During the 2013 season, Trapasso was named SUNYAC Player of the Week for the week of March 25. She batted .481 with three home runs and an astounding 1.074 slugging percentage. Defensively she did not commit an error in 31 chances during the eight-game stretch.
Trapasso also finished with the highest slugging percentage in program history (.678), while her 107 RBIs were one short of second place on the Knights’ career list. She also finished as the career leader in doubles (46) as well as in the Top 10 in total bases (2nd, 256), batting average (6th, .393), hits (6th, 150) and walks (9th, 38).

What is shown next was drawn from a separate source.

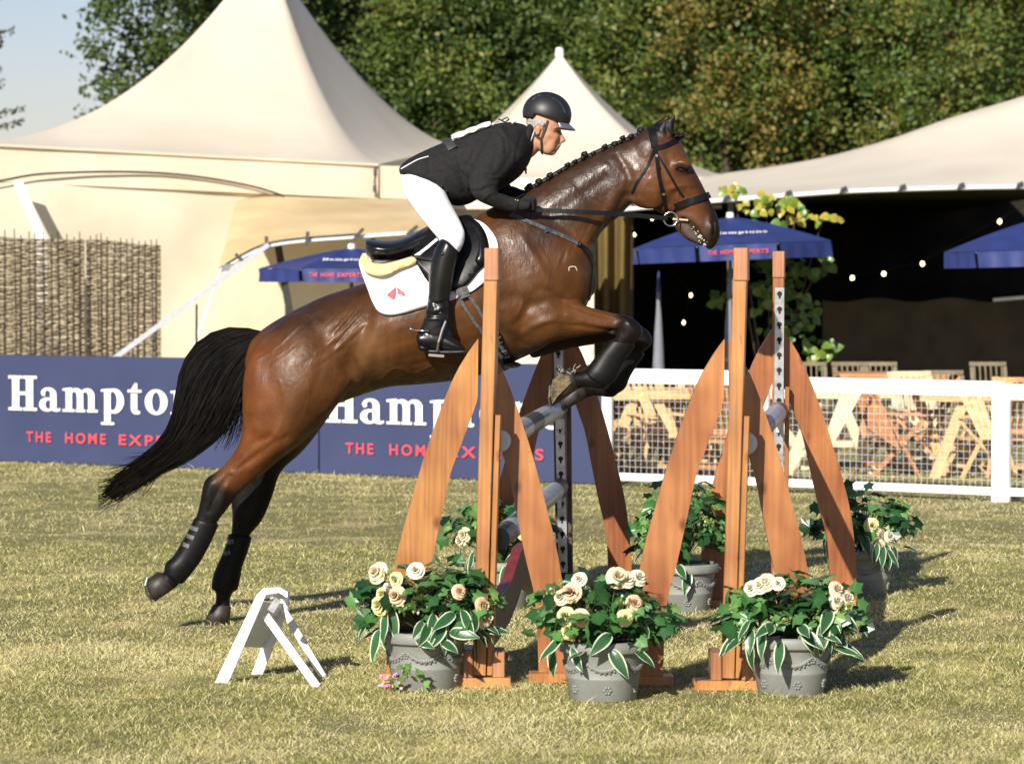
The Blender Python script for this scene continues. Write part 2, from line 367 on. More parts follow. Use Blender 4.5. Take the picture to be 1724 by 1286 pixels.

“I’m going to miss being successful on the field,” she said. “I’m also going to miss my teammates. I made a lot of close friendships during the years, I will keep in touch with them forever,” she added. Regardless of whether the goals were reached, Samantha knows that those are memories that will last a lifetime.
Now, the Spanish major will take on life in the real-world. She admits she doesn’t plan on pursuing a job with her degree, rather she would like to become a cop — something that is common in her family.
“I have a bunch of uncles that are cops and sergeants in the NYPD,” she said. Trapasso plans to begin taking the tests to expedite the process.